絶版新書は、書き下ろしの文章に加え、絶版になった本(の一部)を収録して、新刊として世に出す試みで、自分の出版コンセプトの大きな柱になっている。絶版になった本の文章を、どういう文脈で語れば意味のあるものになるか、にかかっている。時代を経てもかわらないものはあるし、今だから振り返ることもある、という前提に立っている。

このところ、少しずつ認知度が広まってきて嬉しく思う。自分が書いた本が絶版になった人たちからの問い合わせがある。自分がまったく知らない分野の本も多く、読むと勉強になるし、打ち合わせをすると、必ず過去の議論になるので、物事の変化が捉えられる感覚がある。「むかしは○○だったけれど、今は☓☓だ」みたいな感じ。その変化を知っておくことが重要だと思えると企画に近づく。意味がある形で再編集して、読者にその内容を再提案できるかが鍵になる。これを考える時間がたのしい。単なる再利用ではない。

出版社に勤務する編集者からも問い合わせをもらうこともある。コンセプトを伝えると「いいね!」となることもあるけれど、だいたい会社に話をするとNGとなる。うちがやっていることが成功事例でないことがネックらしい。成功事例がないと先に進めないのは人の思考を停止させるし、停止の結果として拒否するだけの判断となる。そもそも成功とは何なのか?成功ではないかもしれないけれど、進行事例から学べることはあるのか?を考えることが必要なのだ。当事者に話を聞かないで、あるいはまともに考えることをしないで、ひとりよがりな勝手な印象から新たな一歩を踏み出さないのは大きな損失だと思うようになった。ひとのことはどうでもいいけれど。

絶版新書のコンセプトをだいぶ前にある人に相談したことがある。有名大学卒業してだれもが知っている出版社に務めている人で、自分より年上の人。結果は猛烈に反対された、というより馬鹿にされたという印象が強い。「そんなアイディアはうまくいくわけはない。(出版界を代表する)うちの会社だったら絶対に検討しないようなこと」と言いたげたった。

『「ありえない」をブームにするつながりの仕事術』では「パクチー料理専門店?何?それ?」と中小企業診断士や外食コンサルタントから反対され続けたことが書いてある。

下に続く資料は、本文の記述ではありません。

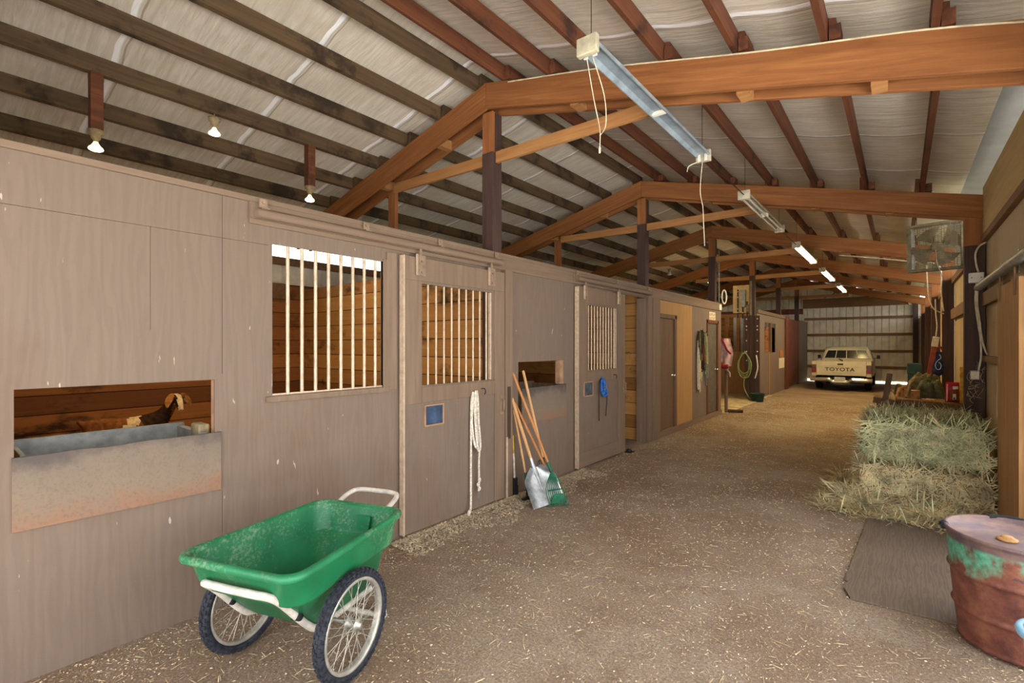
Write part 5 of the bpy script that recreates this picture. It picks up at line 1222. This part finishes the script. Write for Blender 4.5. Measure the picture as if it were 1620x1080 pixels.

それでも著者は、そういうことを何度も言われていると、逆にチャンスだと考えるようになった、と述べていて、それをブルーオーシャンならぬグリーンフィールドと表現している(パクチーだから)。この精神力は感服しかないけれど、自分はこの言葉をもらって、元気がでた。

絶版新書は成功と言えるにはまだまだだけど、第2弾『ランニング登山』を今年の8月出してから、これは行ける!と思ってきた。この本を復刊することを「ありがたい」と思ってもらえる人と直接話しができたり、絶版新書って何?と興味をもってもらえることが増えてきたことも大きい。刊行後も、執筆を協力してもらったら松本さんとあい、ランニング登山講習会を主催したり、大会会場に行き、告知をさせてもらったり、アスリートの会合に呼んでもらったりしたことで、どれだけの人と出会えたかわからない。1冊の本を作っただけで、こんなに人とつながれたのははじめてた。この本のおかげで、マウンテンランニングのトップアスリートの人たちと知り合いになり、宣伝してもらったことも多々ある。先日はSkyrunning Night 2018というイベントに呼んでいただき、サポーター企業としてプレゼンする機会を与えていただいた。出版する前にそんな計画があったわけではない。出版したことで、呼んでもらえたということ。やれば人は動く、やらなければ埋もれる、手足を動かさず汗をかかずに口だけだせばうっとうしいと思われる。それを実感できたことは大きい。

次の絶版新書の企画も進んでいる。つながりのつながりでうまれた企画。出会いや縁を大事にするからこそ、「ありえない」仕事ができていくのは間違いないと思っている。